“We may never know” doesn’t represent a rhetorical fallacy so much as a bare fact. The investigation was halted, for whatever reason. We may be forgiven for our suspicion that it was halted as a favor to the defendant. And for noting that if the defendant was entirely aware of his own innocence, he would most likely want a thorough investigation.
Be that as it may, when the words “Texas” and “justice” get thrown together in the same sentence, they usually try to squirm away from each other.
I think the decision says that the Ohio procedure follows the rules you quoted in the National Voter Registration Act exactly, hence it is acceptable.
Whether that’s true or not, I can’t say.
I’m not sure whether the problem is that Congress allowed for a procedure to remove voters from the rolls, or whether Ohio implemented it in an unfair way. What do the dissents say?
The Ohio procedures conformed precisely to the removal requirements listed in the NVRA. Read 52 USC §20507(d)(1)(B). Ohio removed voters who (1) didn’t vote for two years, which triggered (2) a card sent to their address, requiring them to verify their address, and (3) who subsequently failed to vote for four years after that.
The law says (with red emphasis added by me):
Can you explain how (or if) you believe Ohio’s scheme fails to meet that standard?
If someone is registered to vote, and they never vote, so what? There is no harm. The only reason to remove the name is to -fingers crossed- prevent that person voting should he try.
It pains me to say this but there are certainly legitimate reasons to attempt to keep the current rolls up to date; otherwise the number of voters who no longer live in the precinct (or have died) will rapidly outnumber the ones who do live there and vote, which can cause administrative problems and inefficiencies (although implications that it will lead to people voting in multiple areas do not appear to be justified in any material way).
And the reason it pains me to say this is that the Republicans have made a habit of taking perfectly rational ideas regarding voting and applying them in a manner designed to skew heavily in a way that will disadvantage those likely to vote Democratic (e.g. requiring voter IDs but selecting as accepted IDs those which are far more likely to be held by GOP-voting demographics than Dem-voting ones, or closing ID-issuing centers in Democratic-leaning areas, or selecting for certain names more likely to belong to minority voters when conducting purges of ‘inactive’ voters and leaving others alone), all the while claiming that it’s all perfectly legal, Constitutional and innocent.

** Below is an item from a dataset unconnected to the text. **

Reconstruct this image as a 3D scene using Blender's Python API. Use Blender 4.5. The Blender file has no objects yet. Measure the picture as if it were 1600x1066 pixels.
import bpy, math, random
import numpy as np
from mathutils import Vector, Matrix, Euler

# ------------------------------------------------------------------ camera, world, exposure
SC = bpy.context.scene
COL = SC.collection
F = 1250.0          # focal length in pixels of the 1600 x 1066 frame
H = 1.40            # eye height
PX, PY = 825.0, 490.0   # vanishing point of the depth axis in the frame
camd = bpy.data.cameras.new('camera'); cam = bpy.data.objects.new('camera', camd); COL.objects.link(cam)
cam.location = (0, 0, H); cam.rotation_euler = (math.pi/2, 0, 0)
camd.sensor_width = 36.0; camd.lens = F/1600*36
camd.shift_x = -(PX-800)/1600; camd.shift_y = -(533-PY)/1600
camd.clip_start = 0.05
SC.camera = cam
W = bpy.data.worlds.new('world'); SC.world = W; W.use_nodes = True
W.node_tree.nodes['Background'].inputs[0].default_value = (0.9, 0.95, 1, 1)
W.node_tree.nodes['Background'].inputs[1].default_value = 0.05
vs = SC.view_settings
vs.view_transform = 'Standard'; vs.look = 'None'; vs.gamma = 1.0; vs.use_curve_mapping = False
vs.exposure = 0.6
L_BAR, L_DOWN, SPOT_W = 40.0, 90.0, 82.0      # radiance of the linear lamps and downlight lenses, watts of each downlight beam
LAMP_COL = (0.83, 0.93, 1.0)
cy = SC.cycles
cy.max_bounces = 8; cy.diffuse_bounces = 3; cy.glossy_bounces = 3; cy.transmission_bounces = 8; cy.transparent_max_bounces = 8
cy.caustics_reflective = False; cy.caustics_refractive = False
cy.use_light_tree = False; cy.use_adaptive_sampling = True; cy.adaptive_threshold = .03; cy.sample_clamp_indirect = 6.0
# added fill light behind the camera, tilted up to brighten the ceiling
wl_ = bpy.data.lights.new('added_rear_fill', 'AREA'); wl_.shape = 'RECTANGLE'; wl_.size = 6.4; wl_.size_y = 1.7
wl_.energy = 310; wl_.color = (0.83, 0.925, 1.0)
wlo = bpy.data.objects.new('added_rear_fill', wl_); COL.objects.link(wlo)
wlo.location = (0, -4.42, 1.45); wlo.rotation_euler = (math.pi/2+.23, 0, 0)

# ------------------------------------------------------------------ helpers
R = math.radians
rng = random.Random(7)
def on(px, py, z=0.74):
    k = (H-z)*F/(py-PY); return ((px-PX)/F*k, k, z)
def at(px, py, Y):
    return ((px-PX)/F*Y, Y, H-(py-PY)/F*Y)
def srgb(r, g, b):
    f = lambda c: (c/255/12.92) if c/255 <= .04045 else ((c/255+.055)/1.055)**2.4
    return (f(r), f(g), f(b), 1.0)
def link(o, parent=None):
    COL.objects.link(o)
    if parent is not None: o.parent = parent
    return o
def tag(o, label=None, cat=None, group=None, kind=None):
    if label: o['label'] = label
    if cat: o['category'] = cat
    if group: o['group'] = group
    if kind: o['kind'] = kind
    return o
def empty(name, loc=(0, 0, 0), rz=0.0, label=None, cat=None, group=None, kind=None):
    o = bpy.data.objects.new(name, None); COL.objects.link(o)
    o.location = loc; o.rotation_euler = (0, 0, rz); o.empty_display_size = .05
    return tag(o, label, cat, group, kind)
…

Sort of. The law can be just and reasonable in itself, but applied in an inequitable and malign way. Many Jim Crow laws had this as a issue; for example, requiring people to be able to read (in order to read the ballot) sounds perfectly fine on the face of it*, but deliberate unequal application of literacy testing was used to disenfranchise legitimate voters, up to and including making black voters read Chinese or fail the literacy assessment.
I know there are other objections to this, but this is for example only.
Actually, they have accepted IDs that are issued by government institutions and have a higher degree of reliability than the IDs typically proposed by liberal activists, when they propose ID at all. If it’s true that these are more likely to be held by GOP-voting demographics, it’s because GOP-voting demographics are more likely participants in mainstream society tasks like licensed driving.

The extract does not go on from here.